The album's title is taken from a song sung by the allied troops in World War 1 (to the tune of ("Auld lang syne"), the band feeling that the kindred spirits theme applied also to the ongoing atmosphere within the band. In the period between the albums, John Douglas' sister Lee Douglas joined the band on a permanent basis as a vocalist. Also contributing vocals to this album is Ville Valo of HIM, who sings backing vocals on the single "Angels walk among us". The album is produced by the band themselves, with Dave Stewart adding string arrangements where required. Since it took so long in development, the album went through a number of proposed titles, reportedly including "Horizons", "Paradigm Shift", and "Everything".

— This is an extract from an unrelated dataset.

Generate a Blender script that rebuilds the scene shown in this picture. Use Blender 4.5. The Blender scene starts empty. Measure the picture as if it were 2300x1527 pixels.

Perhaps predictably, "We're here..." sees the band continuing their move further and further away from their doom metal roots... no growling here! The opening "Thin air" sets the scene in this respect perfectly, the light vocals, building guitar, and string orchestration combining to deliver a quite stunning piece of prog pop. The vocal arrangement on the following "Summer night Horizon" is probably the most adventurous the band have attempted, Lee Douglas' contribution being particularly impressive here.

"Dreaming light" will catch even the most ardent Anathema fan off guard. Here we move into territories covered more recently by bands such as Elbow, the painfully melodic roots of the song being enhanced by a perfect vocal delivery and some exquisite lead guitar orchestration. Stunning.

While "Everything" has the same terrific sound of the previous tracks, the song itself is not as strong, placing greater reliance on a chiming guitar motif which fills its latter part. "Angels walk among us" is not the most obvious choice for a single, but that it was nonetheless. The song has a slightly Celtic feel, with a light whispy theme bookending a more powerful core section. "Presence" is a short interlude piece featuring organ and spoken word. The track harks back to the band's early days, but thankfully the speaking is still not growled!

"A simple mistake" is the longest track on the album at 8+ minutes. This piece is more reminiscent of the immediately preceding albums, with a heavy repeating guitar based theme building against a downbeat vocal. "Get Off, Get Out" works on a similar level, the distorted vocals betraying the Steve Wilson connection. "Universal" is arguably the most progressive of the tracks, the band's association with latter day Porcupine Tree coming through clearly. The string arrangement injects an extra dynamic into this plodding dirge, the piece developing well from its quite beginnings through to its majestic conclusion. I found myself reminded of Supertramp's "Crime of the century" at times with this highly appealing track.

The closing "Hindsight" sets out as a post rock number, with spoken female voice set firmly behind a chiming lead guitar theme. In true post rock style, this is driven louder by the predominant drums as it builds. It's hardly the most original track the band have recorded, and here it has the feel of an afterthought, but all the same it is rather enjoyable.

In all, another album of great beauty and superb musicianship from Anathema. The highs which they achieve on the opening tracks prove hard to maintain throughout, but this is a collection of significant quality. Recommended.